This bin banquet was staged to highlight the scandalous amount of food waste in the UK. Each year, we throw away 20million tonnes of food.
Every day, that equates to nearly three million tomatoes, five million potatoes, 4.5million apples, seven million slices of bread and one million sausages.
What we demonstrated was that so much of what we discard is, in fact, perfectly safe to eat.
No one got ill; no one said anything about the food tasting anything but 100 per cent fresh.
But a lot of people got angry when we reeled off the figures about how much we waste, and the fact that each family in Britain throws away more than £400 worth of perfectly edible food a year.
Link
From the Upcoming ueue, submitted by Rossy21.

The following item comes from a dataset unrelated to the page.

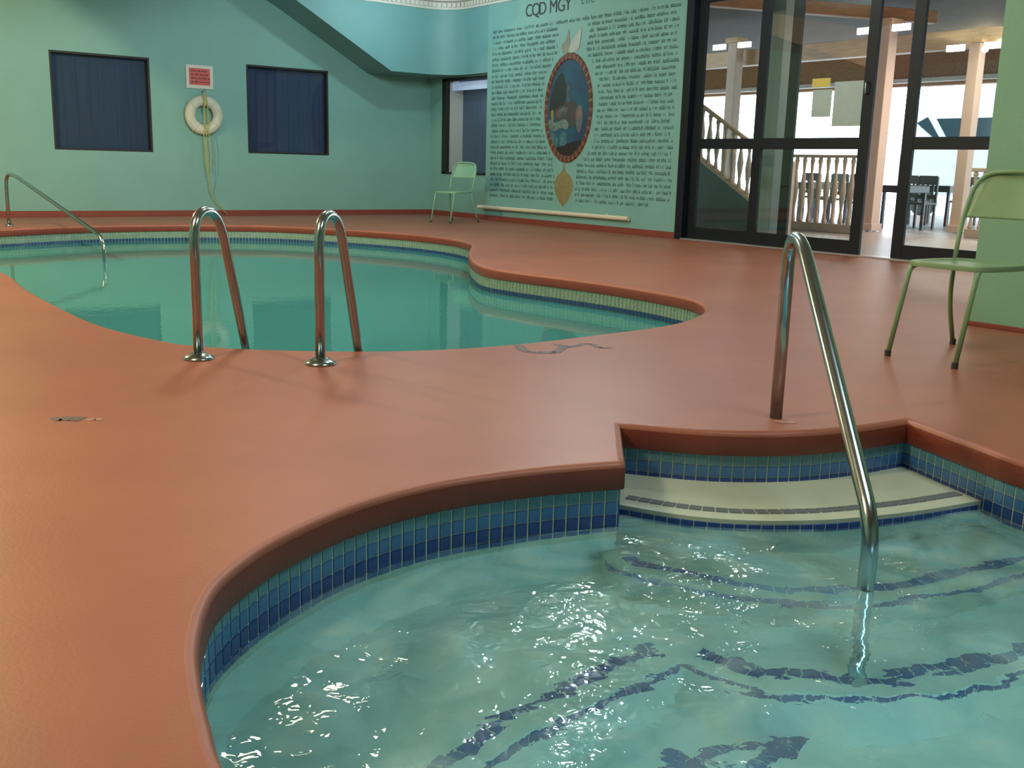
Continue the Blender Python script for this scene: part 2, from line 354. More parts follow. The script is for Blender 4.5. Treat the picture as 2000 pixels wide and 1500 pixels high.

I find the "100% fresh" bit a little doubtful.
There's nothing like stats for muddying the waters.
We had volunteer tomatoes and onions in the flower bed this year - and even a stray parsnip, presumably from a parsnip top that hadn't finished rotting down.
It's all bollocks. Used to route through the bins at the back of the supermarkets where I used to live. Mainly to get rotten vegetables to throw at the ne'er do wells who hung around the other side:) Don't ever recall seeing ANYTHING fresh in that.
I'd like to join you some day in throwing the rotted goods at the ne'er-do-wells. We should also go through the butcher's rubbish bin, and select choice cuts to throw.
The garbage can is right outside the dining room window, so it easier to just toss stuff out the window than to tend a compost heap. Also, I can talk to the neighbors that way as I am scraping organic filth into the bins.